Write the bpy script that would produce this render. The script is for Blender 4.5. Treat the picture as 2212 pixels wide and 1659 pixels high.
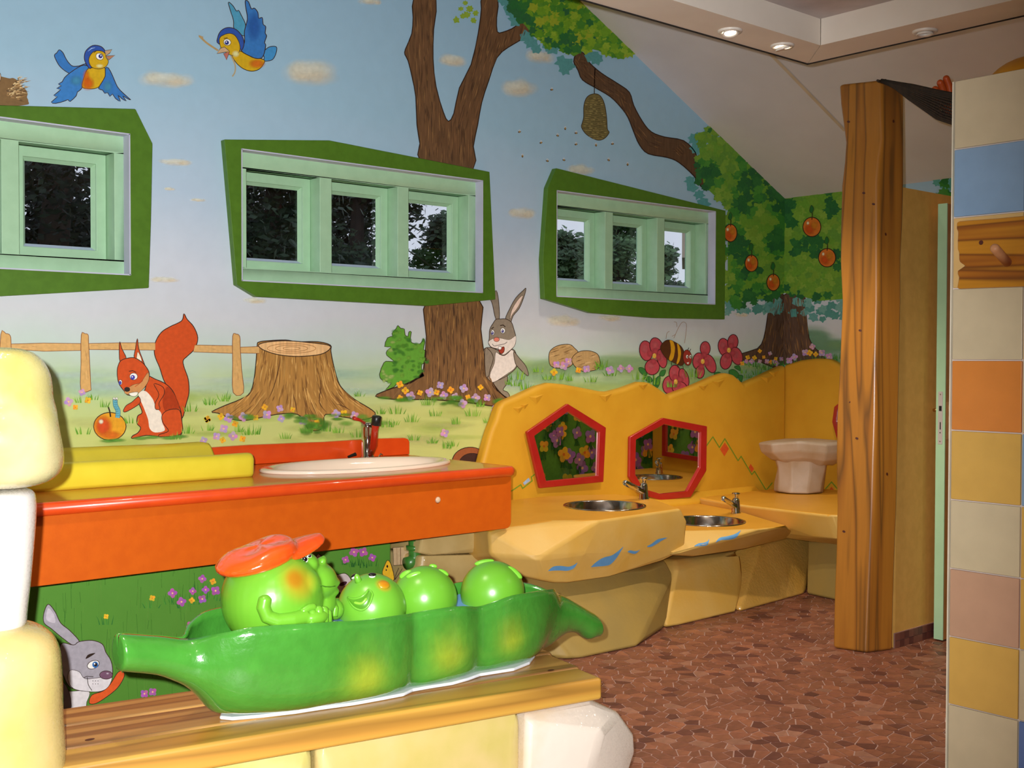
import bpy, bmesh, math, random
from mathutils import Vector, Matrix
from mathutils.bvhtree import BVHTree
from mathutils.geometry import tessellate_polygon
random.seed(7)
R = random.Random(11)
S = bpy.context.scene
COL = S.collection
for o in list(bpy.data.objects):
    bpy.data.objects.remove(o)

# ------------------------------------------------------------------ camera
FPX = 2522.0
YAW, PITCH, ROLL = math.radians(48.99), math.radians(1.24), math.radians(0.133)
EYE = Vector((0, 0, 1.37))
FW = Vector((math.cos(YAW)*math.cos(PITCH), math.sin(YAW)*math.cos(PITCH), -math.sin(PITCH)))
_r = Vector((math.sin(YAW), -math.cos(YAW), 0)); _u = _r.cross(FW)
RT = _r*math.cos(ROLL) + _u*math.sin(ROLL); UP = RT.cross(FW)
cd = bpy.data.cameras.new('camera'); cam = bpy.data.objects.new('camera', cd); COL.objects.link(cam)
cd.sensor_fit = 'HORIZONTAL'; cd.sensor_width = 36.0; cd.lens = 36.0*FPX/2212; cd.clip_start = .02; cd.clip_end = 200
M4 = Matrix((RT, UP, -FW)).transposed().to_4x4(); M4.translation = EYE
cam.matrix_world = M4; S.camera = cam

# ------------------------------------------------------------------ exposure, world, lights
S.view_settings.view_transform = 'Standard'; S.view_settings.look = 'None'
S.view_settings.gamma = 1.0; S.view_settings.use_curve_mapping = False
S.view_settings.exposure = 0.0
try:
    S.cycles.transparent_max_bounces = 64
    S.cycles.max_bounces = 8
    S.cycles.use_denoising = True
    S.cycles.sample_clamp_indirect = 6.0
except Exception: pass

W = bpy.data.worlds.new('dusk_sky'); S.world = W; W.use_nodes = True
nt = W.node_tree; bg = nt.nodes['Background']
tc = nt.nodes.new('ShaderNodeTexCoord'); sx = nt.nodes.new('ShaderNodeSeparateXYZ'); rp = nt.nodes.new('ShaderNodeValToRGB')
nt.links.new(tc.outputs['Generated'], sx.inputs[0]); nt.links.new(sx.outputs['Z'], rp.inputs[0]); nt.links.new(rp.outputs[0], bg.inputs[0])
rp.color_ramp.elements[0].color = (.80, .83, .95, 1); rp.color_ramp.elements[1].color = (.55, .66, .92, 1)
bg.inputs[1].default_value = 0.95

def aim(o, d):
    o.rotation_euler = Vector(d).to_track_quat('-Z', 'Y').to_euler()
def lamp(name, kind, loc, energy, color, **kw):
    l = bpy.data.lights.new(name, kind); o = bpy.data.objects.new(name, l); COL.objects.link(o)
    l.energy = energy; l.color = color; o.location = loc
    for k, v in kw.items():
        if k == 'to': aim(o, Vector(v)-Vector(loc))
        else: setattr(l, k, v)
    return o
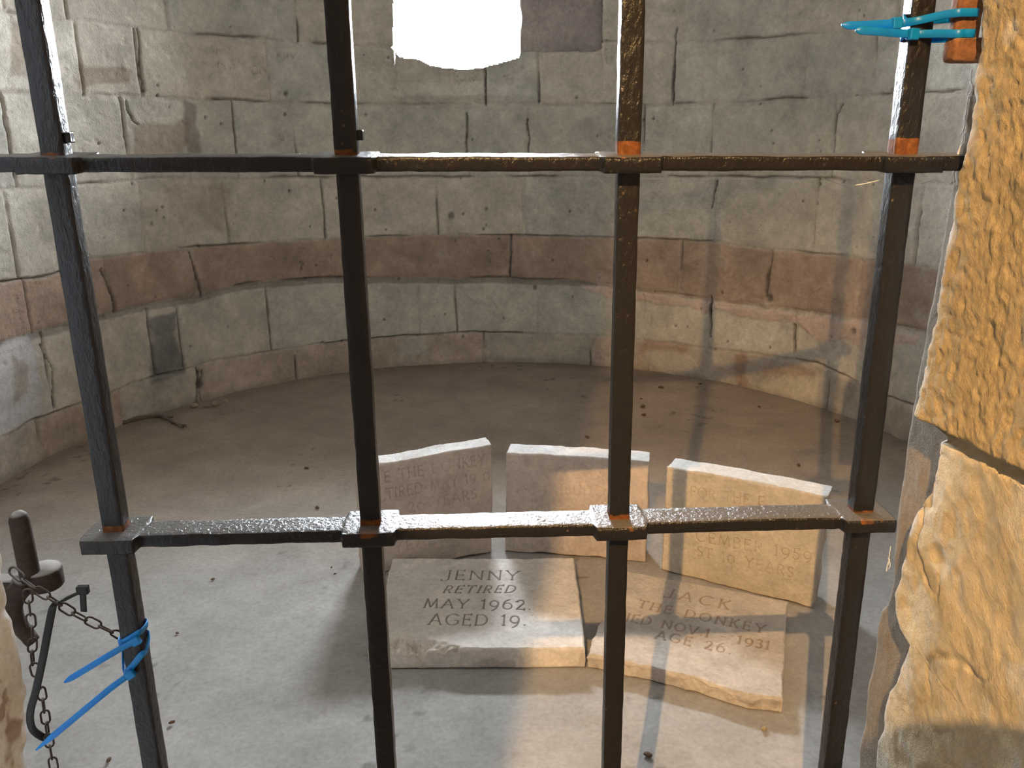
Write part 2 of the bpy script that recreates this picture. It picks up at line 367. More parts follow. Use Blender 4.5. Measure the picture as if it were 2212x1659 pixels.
    for pts, k, cc in [
        ([(20,40),(95,60),(90,170),(20,165)], 0.55, brown), ([(170,140),(285,150),(285,180),(170,190)], 0.6, brown),
        ([(285,270),(410,260),(400,335),(290,335)], 0.55, brown), ([(400,222),(425,225),(430,335),(405,335)], 0.75, (0.20,0.165,0.14)),
        ([(350,400),(490,400),(500,500),(400,500)], 0.25, brown),
        ([(0,420),(80,420),(70,560),(0,590)], 0.45, light), ([(180,430),(300,440),(310,540),(200,555)], 0.4, (0.45,0.44,0.40)),
        ([(325,690),(384,672),(372,722),(404,802),(330,826)], 0.95, (0.20,0.195,0.19)),
        ([(-40,760),(60,725),(88,790),(82,900),(0,945),(-40,950)], 0.85, (0.62,0.62,0.64)),
        ([(28,770),(60,790),(60,850),(30,880)], 0.7, (0.36,0.30,0.24)),
        ([(640,645),(745,640),(745,700),(640,725)], 0.45, light), ([(600,690),(660,680),(680,735),(610,740)], 0.35, light),
        ([(865,735),(925,725),(920,760),(870,765)], 0.6, light), ([(1000,642),(1030,640),(1030,672),(1000,672)], 0.6, light),
        ([(1105,665),(1130,665),(1130,700),(1100,700)], 0.4, light), ([(1050,745),(1270,730),(1275,783),(1050,772)], 0.55, (0.55,0.50,0.42)),
        ([(1390,760),(1470,755),(1550,785),(1520,815),(1400,800)], 0.5, (0.52,0.46,0.38)),
        ([(1635,838),(1700,800),(1768,815),(1766,882),(1700,862)], 0.75, (0.60,0.53,0.40)),
        ([(1395,735),(1490,748),(1480,762),(1390,755)], 0.6, (0.33,0.20,0.14)), ([(1590,765),(1612,765),(1612,838),(1590,838)], 0.6, (0.33,0.20,0.14)),
        ([(1650,790),(1760,790),(1760,812),(1650,815)], 0.5, (0.34,0.21,0.14)),
        ([(1480,640),(1340,380),(1520,400),(1560,520)], 0.0, brown),
    ]: blend(k*poly(pts), cc)
    smear = poly([(1258,618),(1370,630),(1480,645),(1560,657),(1650,668),(1780,686),(1880,702),(1990,728),(1980,745),(1870,735),(1862,752),(1830,728),(1772,740),(1748,716),(1700,690),(1650,690),(1600,680),(1545,664),(1520,680),(1492,664),(1400,652),(1330,648)], 3, 7)
    blend(0.95*smear, (0.60, 0.47, 0.40)); disp += 0.007*smear
    # dirt and nail holes, cracks, old scratched letters
    r = np.random.default_rng(4)
    spots = [(975,466,7),(1050,452,4),(352,447,3),(340,455,3),(330,483,4),(810,453,3),(1230,457,3),(616,247,4),(618,202,5),(445,253,3),(1847,715,6),(1662,645,8),(432,828,9),(1560,632,4),(1155,622,5)]
    spots += [(r.uniform(0, 2000), r.uniform(20, 760), r.uniform(1.6, 3.2)) for _ in range(110)]
    hole = np.zeros(len(tt))
    for x, y, s in spots: hole = np.maximum(hole, 1 - sstep(s*0.5, s*1.3, np.hypot(px-x, (py-y)*0.8)))
    def seg(x, y, pts, wdt):
        o = np.zeros(len(x))
        for a, b in zip(pts[:-1], pts[1:]):
            a, b = np.array(a, float), np.array(b, float); ab = b-a
            u = np.clip(((x-a[0])*ab[0]+(y-a[1])*ab[1])/(ab@ab+1e-9), 0, 1); o = np.maximum(o, 1 - sstep(wdt*0.5, wdt*1.4, np.hypot(x-a[0]-u*ab[0], y-a[1]-u*ab[1])))
        return o
    cracks = [[(298,62),(303,110),(306,160),(312,200)],[(272,218),(276,240),(290,262),(300,268)],[(412,545),(425,590),(436,640)],[(220,580),(245,640),(252,675)],
              [(1822,225),(1808,250),(1803,300),(1796,345)],[(1103,509),(1101,560),(1102,597)],[(1545,390),(1543,420),(1536,450)],[(1535,640),(1533,730)],[(430,800),(427,850),(422,872)],[(436,800),(434,850)],
              [(1668,560),(1657,600),(1655,640)],[(90,745),(112,800),(118,880)],[(1715,700),(1715,760)],[(1048,155),(1050,225)],[(1140,260),(1142,335)],[(1010,245),(1008,335)],[(1460,60),(1456,130),(1454,215)]]
    ck = np.zeros(len(tt)); jx = px + 5*ed; jy = py + 4*fbm(Q, 16, 2, 90)
    for cpt in cracks: ck = np.maximum(ck, seg(jx, jy, cpt, 2.0))
    letters = [[(597,126),(601,113),(606,125)],[(598,121),(605,121)],[(615,116),(615,127)],[(621,116),(621,127)],[(615,122),(621,122)],[(629,117),(635,127)],[(640,115),(632,124)],
               [(456,101),(453,113)],[(458,100),(462,112)],[(468,106),(468,118)],[(473,104),(476,119)],[(497,106),(502,110)],[(422,131),(425,134)],[(433,133),(443,136)],[(454,131),(460,141)],[(472,136),(471,150)],[(472,136),(482,139)],[(482,139),(487,150)],[(485,132),(488,135)],[(496,138),(498,152)],[(497,145),(509,147)],[(504,137),(507,150)],
               [(545,146),(550,142),(556,146),(556,157),(550,161),(545,156),(545,146)],[(562,145),(563,160)],[(568,146),(571,160)],[(575,148),(574,159)],[(605,298),(610,305)],[(612,296),(613,303)]]
    lt = np.zeros(len(tt))
    for q in letters: lt = np.maximum(lt, seg(px, py, q, 1.4))
    lt *= sstep(-0.5, 0.2, fbm(Q, 40, 2, 91))
    blend(0.5*lt, (0.22, 0.13, 0.11)); blend(0.75*hole, (0.10, 0.085, 0.075)); blend(0.8*ck, (0.09, 0.075, 0.065)); blend(0.7*dark, (0.13, 0.11, 0.095)); 
    disp -= 0.004*lt + 0.010*hole + 0.018*ck
    pinky = sstep(0.30, 0.62, fbm(Q, 7, 4, 95)); blend(0.22*pinky, (0.46, 0.44, 0.40))
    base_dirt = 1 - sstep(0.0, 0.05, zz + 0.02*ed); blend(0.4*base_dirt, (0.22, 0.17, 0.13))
    rr = RR - disp; z_top = 2.48
    P = np.stack([RC[0]+rr*np.sin(tt), RC[1]+rr*np.cos(tt), zz], 1)
    sill = (px > 853+3*ed) & (px < 1304+3*ed) & (py < 206) & (zz < z_top); P[:, 1] += np.where(sill, 0.035*np.clip((206-py)/30, 0, 1), 0)
    F = grid_faces(nu, nv)
    # window recess: leave the opening out
    hp = np.array([(848,-40),(848,96),(843,104),(852,112),(860,124),(880,126),(902,128),(925,141),(960,147),(1000,150),(1040,147),(1062,141),(1100,131),(1122,124),(1126,112),(1290,112),(1303,104),(1303,-40)], float)
    x, y = px, np.where((zz > 2.1) & (zz < z_top) & (np.abs(tt+0.02) < 0.5), np.minimum(np.maximum(py, -30), 60), py)
    ins = np.zeros(len(tt), bool)
    for a, b in zip(hp, np.roll(hp, -1, 0)):
        ins ^= ((a[1] > y) != (b[1] > y)) & (x < (b[0]-a[0])*(y-a[1])/(b[1]-a[1]+1e-9)+a[0])
    ins &= zz < z_top
    keep = ~ins[F].all(1); Fk = F[keep]
    # reveal: push the rim outwards through the thickness of the wall
    used = ins[Fk].any(1)
    rim = {}
    cnt = {}
    Fd = F[~keep]
    for f in Fd:
        for a, b in zip(f, np.roll(f, -1)): cnt[(a, b)] = 1
    edges = [(a, b) for (a, b) in cnt if (b, a) not in cnt]
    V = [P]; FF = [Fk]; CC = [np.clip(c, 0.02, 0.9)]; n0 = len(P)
    ring_v = sorted(set(v for e in edges for v in e)); idx = {v: i for i, v in enumerate(ring_v)}
    R = P[ring_v]; steps = 14; nr = len(ring_v)
    rows = [np.array(ring_v)]
    for k in range(1, steps+1):
        q = R.copy(); q[:, 1] += 0.58*k/steps; q[:, 0] += np.where(R[:, 0] < -0.3, 0.12, 0.10)*k/steps*0.6
        q += 0.006*np.stack([fbm(q, 14, 3, 7), np.zeros(nr), fbm(q, 14, 3, 8)], 1)
        V.append(q); CC.append(np.tile([0.50, 0.46, 0.42], (nr, 1)) * (1+0.15*fbm(q, 9, 3, 5))[:, None]); rows.append(np.arange(nr)+n0+(k-1)*nr)
    for k in range(steps):
        FF.append(np.array([(rows[k][idx[a]], rows[k][idx[b]], rows[k+1][idx[b]], rows[k+1][idx[a]]) for a, b in edges])[:, ::-1])
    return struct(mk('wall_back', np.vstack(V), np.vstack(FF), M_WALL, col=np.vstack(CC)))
build_ring()

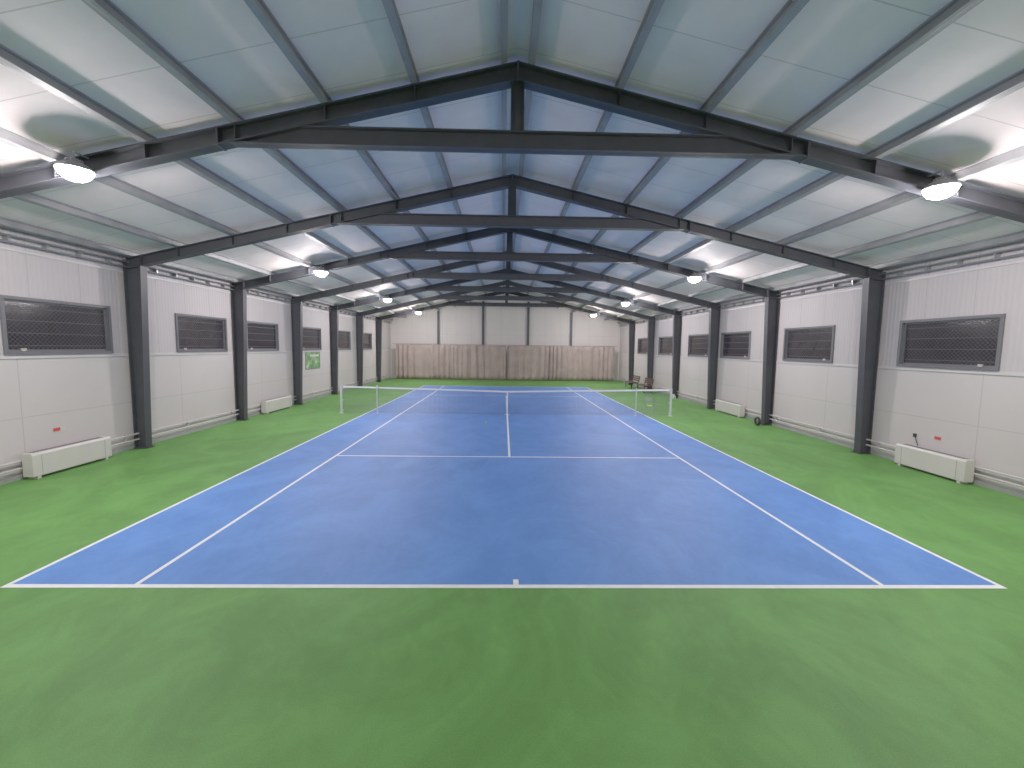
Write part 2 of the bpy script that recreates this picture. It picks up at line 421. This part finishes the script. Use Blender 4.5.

• • • • • • •

| Exercise description |
Only lines belong in the copy: transcribe those from the start of the data through the line that contains "except Exception: pass", and skip the pictures.

| Response |
Write the bpy script that would produce this render. The script is for Blender 4.5. Treat the picture as 2212 pixels wide and 1659 pixels high.
import bpy, bmesh, math, random
from mathutils import Vector, Matrix
from mathutils.bvhtree import BVHTree
from mathutils.geometry import tessellate_polygon
random.seed(7)
R = random.Random(11)
S = bpy.context.scene
COL = S.collection
for o in list(bpy.data.objects):
    bpy.data.objects.remove(o)

# ------------------------------------------------------------------ camera
FPX = 2522.0
YAW, PITCH, ROLL = math.radians(48.99), math.radians(1.24), math.radians(0.133)
EYE = Vector((0, 0, 1.37))
FW = Vector((math.cos(YAW)*math.cos(PITCH), math.sin(YAW)*math.cos(PITCH), -math.sin(PITCH)))
_r = Vector((math.sin(YAW), -math.cos(YAW), 0)); _u = _r.cross(FW)
RT = _r*math.cos(ROLL) + _u*math.sin(ROLL); UP = RT.cross(FW)
cd = bpy.data.cameras.new('camera'); cam = bpy.data.objects.new('camera', cd); COL.objects.link(cam)
cd.sensor_fit = 'HORIZONTAL'; cd.sensor_width = 36.0; cd.lens = 36.0*FPX/2212; cd.clip_start = .02; cd.clip_end = 200
M4 = Matrix((RT, UP, -FW)).transposed().to_4x4(); M4.translation = EYE
cam.matrix_world = M4; S.camera = cam

# ------------------------------------------------------------------ exposure, world, lights
S.view_settings.view_transform = 'Standard'; S.view_settings.look = 'None'
S.view_settings.gamma = 1.0; S.view_settings.use_curve_mapping = False
S.view_settings.exposure = 0.0
try:
    S.cycles.transparent_max_bounces = 64
    S.cycles.max_bounces = 8
    S.cycles.use_denoising = True
    S.cycles.sample_clamp_indirect = 6.0
except Exception: pass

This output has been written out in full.